You probably know this, but…

The majority of Japanese commercials are weird. VERY weird. You can probably watch most of them on YouTube; some of them are really funny and most of them are just weird and random.

Japanese “game shows” are very different from American ones. It’s not really about the grand prize or any money that could be won, and the contestants are often celebrities/TV personalities, especially comedians.

These game shows are often general knowledge quizzes of some sort, including Kanji! Yes, even Japanese people don’t know everything there is to know about Kanji. But then again, Americans don’t know a lot of complicated words in the English language either. I’m particularly amused every time there’s a question involving English, and someone is completely clueless. Such as knowing how the word ‘number’ is spelled. One person thought it was NAMBAR.

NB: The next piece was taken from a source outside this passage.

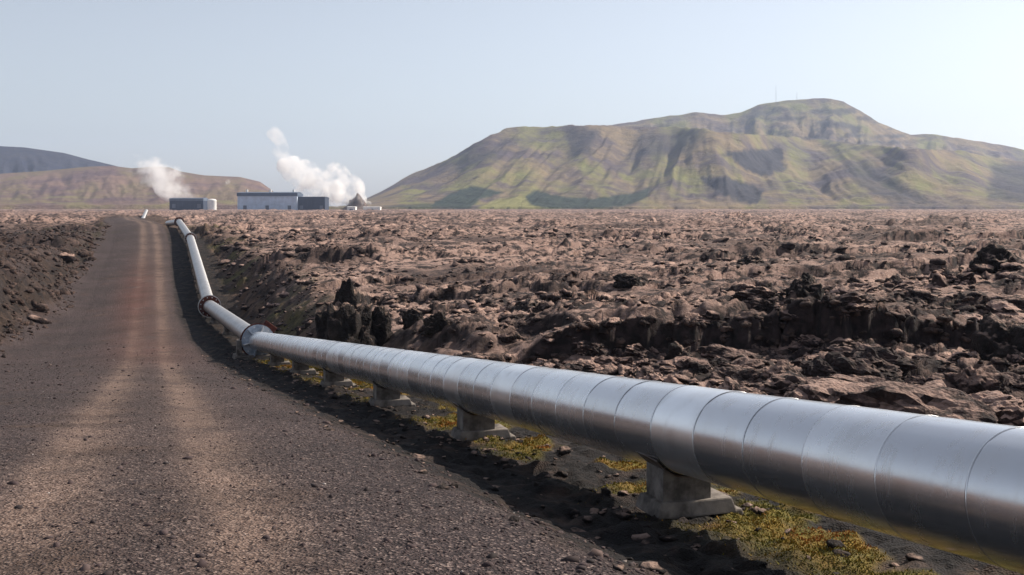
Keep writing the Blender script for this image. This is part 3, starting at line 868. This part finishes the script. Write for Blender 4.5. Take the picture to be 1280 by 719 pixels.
def scatter_rocks():
    N = 95000
    # positions over the lava, denser close by
    d = 9 + 150 * rng.random(N) ** 1.9
    ang = np.radians(rng.uniform(-33, 31, N))
    x = d * np.sin(ang); y = d * np.cos(ang)
    inf = terrain(x, y)
    s, t, lava = inf['s'], inf['t'], inf['lava']
    clus = fbm(x / 6, y / 6, 3, 501)
    mound = np.exp(-(((x - 21.5) / 7.0) ** 2 + ((y - 45.0) / 7) ** 2))
    nearR = (1 - sstep(30, 40, y)) * (t > 2.2)
    prob = sstep(0.25, 0.8, lava) * np.clip(0.10 + 1.0 * sstep(0.05, 0.4, clus) + mound + 0.35 * nearR, 0, 1)
    sagb = (t > 1.9) & (t < 14) & (y > 50) & (y < 190)
    prob = np.where(sagb, np.maximum(prob, 0.9 * sstep(0.03, 0.2, lava)), prob)
    leftb = (s < -5.5) & (y > 40) & (y < 150)
    prob = np.where(leftb, np.maximum(prob, 1.6 * sstep(0.0, 0.12, lava)), prob)
    keep = rng.random(N) < prob * np.where(nearR > 0.3, 0.6, 0.42)
    size = 0.13 + 0.22 * rng.random(N) ** 2 + 0.85 * rng.random(N) ** 11
    size = np.where(leftb, size * (0.8 + 1.3 * rng.random(N) ** 2), size)
    size = size * (1 + 0.5 * mound) * np.where(t > 0, 1, 0.8) * (1 + sstep(60, 150, d) * 0.6)
    # broken blocks along the main ledges
    for (y0, xa, xb, seed, wob, m0) in ((33.5, 0.5, 15.5, 21, 0.7, 14), (56, -10, 2, 33, 2.2, 60), (50, 9.5, 23, 41, 2.2, 70), (41, -5, 19, 61, 2.2, 50), (86, 13, 47, 45, 2.2, 60)):
        i0 = rng.integers(0, N, m0)
        lx = rng.uniform(xa, xb, m0)
        ly = y0 + wob * fbm(lx / 9.0, lx * 0 + seed, 3, seed) + 0.5 * perlin(lx / 1.3, lx * 0 + 0.3, seed + 3) + rng.normal(-0.15, 0.35, m0)
        x[i0], y[i0], size[i0], keep[i0] = lx, ly, 0.35 + 0.65 * rng.random(m0) ** 2, True
    m0 = 2600
    i0 = rng.integers(0, N, m0)
    ly = rng.uniform(44, 175, m0); ls = -6.2 - 26 * rng.random(m0) ** 1.4
    x[i0], y[i0], size[i0], keep[i0] = road_x(ly) + ls / 0.95, ly, 0.16 + 0.65 * rng.random(m0) ** 3, True
    inf = terrain(x, y); t = inf['t']
    d = np.hypot(x, y)
    keep &= ~((inf['s'] < 0) & (inf['lava'] < 0.015))
    # the verge by the pipe keeps only small stones
    keep &= ~((t > -3.0) & (t < 1.9))
    x, y, size, z, t_ = x[keep], y[keep], size[keep], inf['z'][keep], t[keep]
    app = size / np.hypot(x, y) * F
    X = x / y * F + 640
    vis = (X > -10) & (X < 1290)
    order = np.argsort(-(app * vis))
    return x[order], y[order], z[order], size[order], app[order], vis[order]

RX, RY, RZ, RSZ, RAPP, RVIS = scatter_rocks()      # largest first
def fresh_rock_material():
    M = NT('fresh_lava_rubble')
    M.col(M.mix(M.rng(M.noise(2.4, 5, 0.7), 0.35, 0.7), (0.014, 0.010, 0.010), (0.12, 0.078, 0.064)))
    M.rough(0.95)
    M.bump(M.math('ADD', M.noise(5.0, 6, 0.7), M.math('MULTIPLY', M.voro(14.0), 0.5)), 1.0, 0.09)
    return M.m
MAT_FRESH = fresh_rock_material()
protos_left = [rock_mesh(k + 1, 4, 'lava_rock', 0.6, random.choice((0.6, 0.75, 0.9)), MAT_FRESH) for k in range(8)]
protos = [rock_mesh(k + 1, 4, 'lava_rock', 0.55, random.choice((0.5, 0.6, 0.75)), MAT_ROCK) for k in range(10)]
NSING = 285
def rock_label(x, y):
    s, t = masks(x, y)
    if s < 0: return 'dark rough lava rock on the left bank beside the gravel road', 'rock', 'rocks on the left bank'
    if math.hypot(x - 21.5, y - 46) < 9: return 'brown lava rock on the rubble mound at the right edge', 'rock', 'rocks of the rubble mound'
    if y < 30: return 'rough brown lava rock close behind the near part of the pipe', 'rock', 'rocks behind the near pipe'
    if y < 48: return 'rough brown lava rock lying around the long dark ledge', 'rock', 'rocks around the long ledge'
    return 'small lava rock lying far out on the lava field', 'rock', 'rocks far out on the lava field'
for k in range(NSING):
    if RAPP[k] < 7 or not RVIS[k]: break
    o = bpy.data.objects.new('lava_rock', protos_left[k % 8] if masks(RX[k], RY[k])[0] < 0 else protos[k % 10]); COL.objects.link(o)
    sz = RSZ[k]
    o.location = (RX[k], RY[k], RZ[k] - 0.02 * sz)
    o.rotation_euler = (random.uniform(-0.25, 0.25), random.uniform(-0.25, 0.25), random.uniform(0, 6.28))
    o.scale = (sz * random.uniform(0.85, 1.25), sz * random.uniform(0.85, 1.2), sz * random.uniform(0.8, 1.15))
    tag(o, *rock_label(RX[k], RY[k]))
NS = k

def merged(name, bases, x, y, z, sz, mat, tone=None, sink=0.1, flat=(0.8, 1.2), smooth=False, bone=None):
    VS, FS, TS, off = [], [], [], 0
    B = []
    for me in bases:
        v = np.zeros(len(me.vertices) * 3, np.float32); me.vertices.foreach_get('co', v)
        f = np.zeros(len(me.polygons) * 3, np.int32); me.polygons.foreach_get('vertices', f)
        B.append((v.reshape(-1, 3), f.reshape(-1, 3)))
    which = rng.integers(0, len(B), len(x))
    for b, (v, f) in enumerate(B):
        i = np.where(which == b)[0]
        if not len(i): continue
        a = rng.uniform(0, 6.283, len(i)); c, s_ = np.cos(a), np.sin(a)
        sx = sz[i] * rng.uniform(0.8, 1.25, len(i)); sy = sz[i] * rng.uniform(0.8, 1.2, len(i)); sz_ = sz[i] * rng.uniform(*flat, len(i))
        lx = v[None, :, 0] * sx[:, None]; ly = v[None, :, 1] * sy[:, None]; lz = v[None, :, 2] * sz_[:, None]
        tl = rng.uniform(-0.3, 0.3, len(i))[:, None]
        lz2 = lz + tl * lx
        px = lx * c[:, None] - ly * s_[:, None] + x[i][:, None]
        py_ = lx * s_[:, None] + ly * c[:, None] + y[i][:, None]
        pz = lz2 + z[i][:, None] - sink * sz[i][:, None]
        VS.append(np.stack([px, py_, pz], -1).reshape(-1, 3))
        FS.append((f[None] + (off + np.arange(len(i)) * len(v))[:, None, None]).reshape(-1, 3))
        if tone is not None: TS.append(np.repeat(tone[i], len(v)))
        off += len(i) * len(v)
    me = mesh_np(name, np.vstack(VS), np.vstack(FS), smooth=smooth)
    if tone is not None: attr(me, 'tone', np.concatenate(TS))
    return link(name, me, mat)
lowrock = [rock_mesh(k + 20, 3, 'rubble_base', 0.55, 0.6) for k in range(6)]
midrock = [rock_mesh(k + 40, 2, 'rubble_base', 0.55, 0.6) for k in range(6)]
finerock = [rock_mesh(k + 55, 1, 'rubble_base', 0.55, 0.7) for k in range(8)]
NM = NS + 500
o = merged('lava_rubble', lowrock, RX[NS:NM], RY[NS:NM], RZ[NS:NM], RSZ[NS:NM], MAT_ROCK, sink=0.05)
tag(o, 'loose brown lava rubble scattered over the lava field', kind='stuff')
lf = (masks(RX, RY)[0] < 0) & (np.arange(len(RX)) >= NM); rt = ~lf & (np.arange(len(RX)) >= NM)
o = merged('bank_rubble', finerock, RX[lf], RY[lf], RZ[lf], RSZ[lf], MAT_FRESH, sink=0.05)
tag(o, 'dark broken rubble on the left bank of the road', kind='stuff')
fr = rt & (np.arange(len(RX)) > NM + 4000); rt &= ~fr
o = merged('lava_rubble', finerock, RX[fr], RY[fr], RZ[fr], RSZ[fr], MAT_ROCK, sink=0.05)
tag(o, 'finest lava rubble far out on the lava field', kind='stuff')
o = merged('lava_rubble', midrock, RX[rt], RY[rt], RZ[rt], RSZ[rt], MAT_ROCK, sink=0.05)
tag(o, 'fine lava rubble scattered over the far lava and the banks', kind='stuff')

def ledge_blocks():
    xs, ys = [], []
    for (y0, xa, xb, seed, wob, m0) in ((33.5, -0.6, 16.5, 21, 0.7, 330), (56, -10, 2, 33, 2.2, 90), (50, 9.5, 23, 41, 2.2, 110), (41, -5, 19, 61, 2.2, 130), (64, -11, 29, 63, 2.2, 150), (27, 7.5, 19.5, 67, 2.2, 110)):
        lx = rng.uniform(xa, xb, m0)
        ly = y0 + wob * fbm(lx / 9.0, lx * 0 + seed, 3, seed) + 0.5 * perlin(lx / 1.3, lx * 0 + 0.3, seed + 3) + rng.normal(-0.12, 0.22, m0)
        xs.append(lx); ys.append(ly)
    x, y = np.concatenate(xs), np.concatenate(ys)
    k = masks(x, y)[1] > 2.5
    x, y = x[k], y[k]
    inf = terrain(x, y)
    sz = 0.16 + 0.34 * rng.random(len(x)) ** 2
    tag(merged('ledge_blocks', midrock, x, y, inf['z'], sz, MAT_FRESH, sink=0.1), 'dark broken blocks along the faces of the lava ledges', kind='stuff')
ledge_blocks()

# distinct rocks of their own
def big_rock(name, px, d, w, h, seed, label, cat='rock', dep=None, mat=None, jag=0.5, parts=(), rot=0.0, py=None):
    x = (px - 640) / F * d * S; y = d * S
    z = ground_at(x, y) if py is None else E - (py - HY) / F * d * S
    bm = bmesh.new()
    lst = [(0, 0, 0, 1.0, 1.0)] + list(parts)
    for (ox, oy, oz, sw, sh) in lst:
        me = rock_mesh(seed + int(ox * 10) + 3, 5 if sw > 0.6 else 4, 'tmp', jag * 0.8, 0.9, None, 0.06)
        b2 = bmesh.new(); b2.from_mesh(me); bpy.data.meshes.remove(me)
        zs = [v.co.z for v in b2.verts]; xs = [v.co.x for v in b2.verts]
        zr, xr = max(zs) - min(zs), max(xs) - min(xs)
        z0 = min(zs)
        for v in b2.verts:
            v.co = Vector((v.co.x / xr * w * sw + ox * w, v.co.y / xr * (dep or w) * sw + oy * w, (v.co.z - z0) / zr * h * sh * 1.15 - 0.15 * h * sh + oz * h))
            n = mnoise.fractal(v.co * 1.6 + Vector((seed, 0, 0)), 0.7, 2.0, 5)
            v.co += v.co.normalized() * n * 0.07 * min(w, h)
        m2 = bpy.data.meshes.new('tmp'); b2.to_mesh(m2); b2.free(); bm.from_mesh(m2); bpy.data.meshes.remove(m2)
    o = from_bm(name, bm, mat or MAT_DARKROCK, None, (x, y, z), smooth=True)
    o.rotation_euler = (0, 0, rot)
    tag(o, label, cat)
    return o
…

I’ve also discovered a few people on TV, one in particular while watching a special of a game show called ‘Nounai Este IQ Supli.”

His name is Eiji Wentz (ウェンツ瑛士). His father is German-American and his mother is Japanese. He’s a musician, and TV personality on a number of shows, and does acting as well.

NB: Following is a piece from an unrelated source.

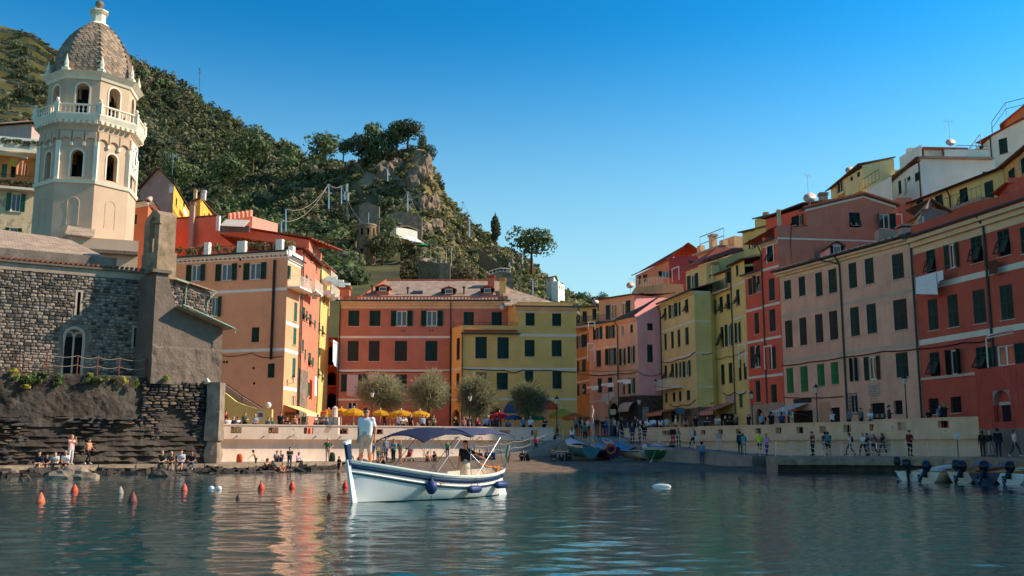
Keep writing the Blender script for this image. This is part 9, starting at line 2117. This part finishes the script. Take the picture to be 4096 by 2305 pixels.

He’s the one on the left, in case you couldn’t tell which one was “less Asian-looking.”

Now, I get the impression that most mixed-race people in Japan are fluent in two or more languages, usually Japanese and English. Such examples are Jero and Crystal Kay. Anna Tsuchiya isn’t fluent, but she speaks some English and has some control over her accent.

Eiji speaks just as much English as the average Japanese citizen. This is apparently because both of his English-speaking parents worked a lot to support the family, and thus he spent most of his time with his Japanese grandparents. His older brother is bilingual, however. So he’s the only person in his family who doesn’t speak English.

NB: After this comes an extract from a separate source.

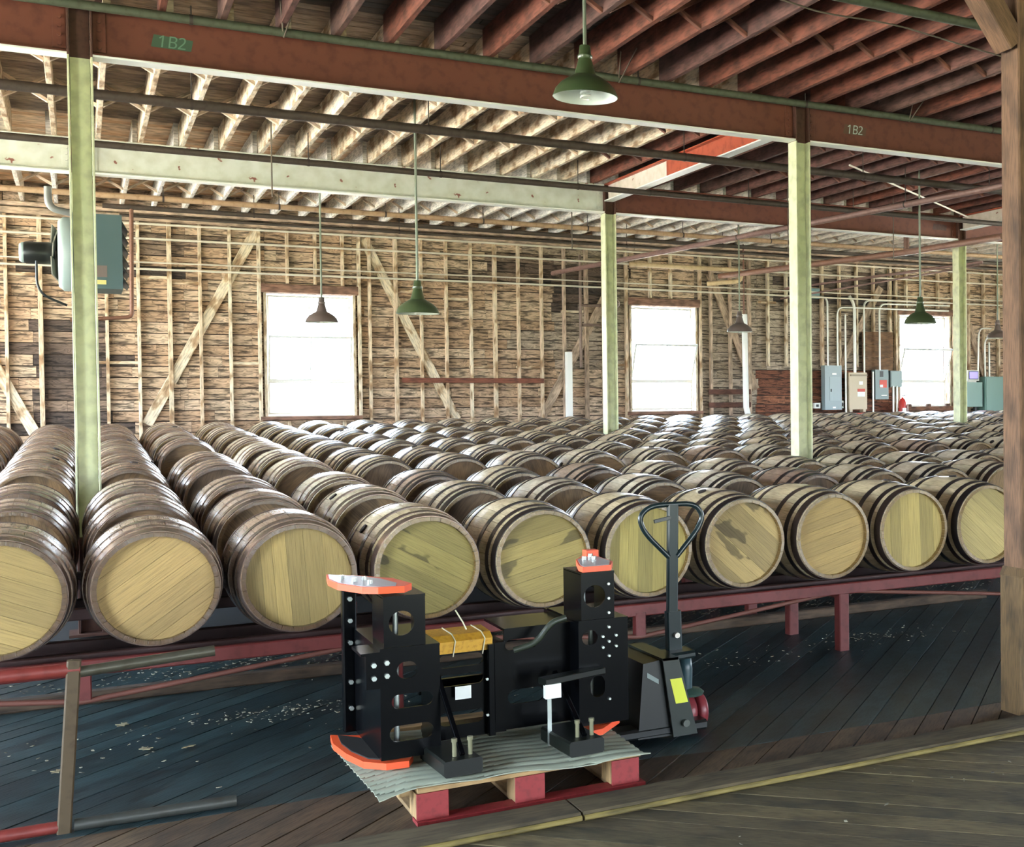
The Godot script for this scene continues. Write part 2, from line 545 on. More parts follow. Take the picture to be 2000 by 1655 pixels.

I’m sure a lot of people in Japan expect him to know English, or at least have a better understanding of it because of his background. However, it’s said that he did very badly in English while he was in school (he also happened to do very well in Kanji). This goes to show that language ability has nothing to do with nationality, race or anything of the sort. I wonder if he ever gets depressed about that kind of expectation or assumption from other people. I used to feel the same way, after all. If I went to South Korea and people knew that my mother was Korean, they’d probably have the same assumption, or at least they would ask. If I didn’t tell them anything they probably wouldn’t think that way.

But let’s get to happier thoughts. Eiji’s really cool. Kenisha’s already referring to him as my “man” (not “mine,” but rather “that guy that gets my attention when he’s on TV”). I can’t seem to find any of his music–he’s part of a duo called WaT with Teppei Koike–so I guess I’ll have to stream it and see if I like it, and then buy some CDs. Ugh…expensive Japanese CDs…or get the songs from iTunes, maybe. If they’re there. (Just checked: they’re not.)

In other news, my first celebrity sighting: Comedienne Edo Harumi gave an interview on the Rikkyo campus on Friday. No one seemed to know or care, and neither did I, really. But I saw her. I didn’t even know her name; one of the CIS advisors told me who she was.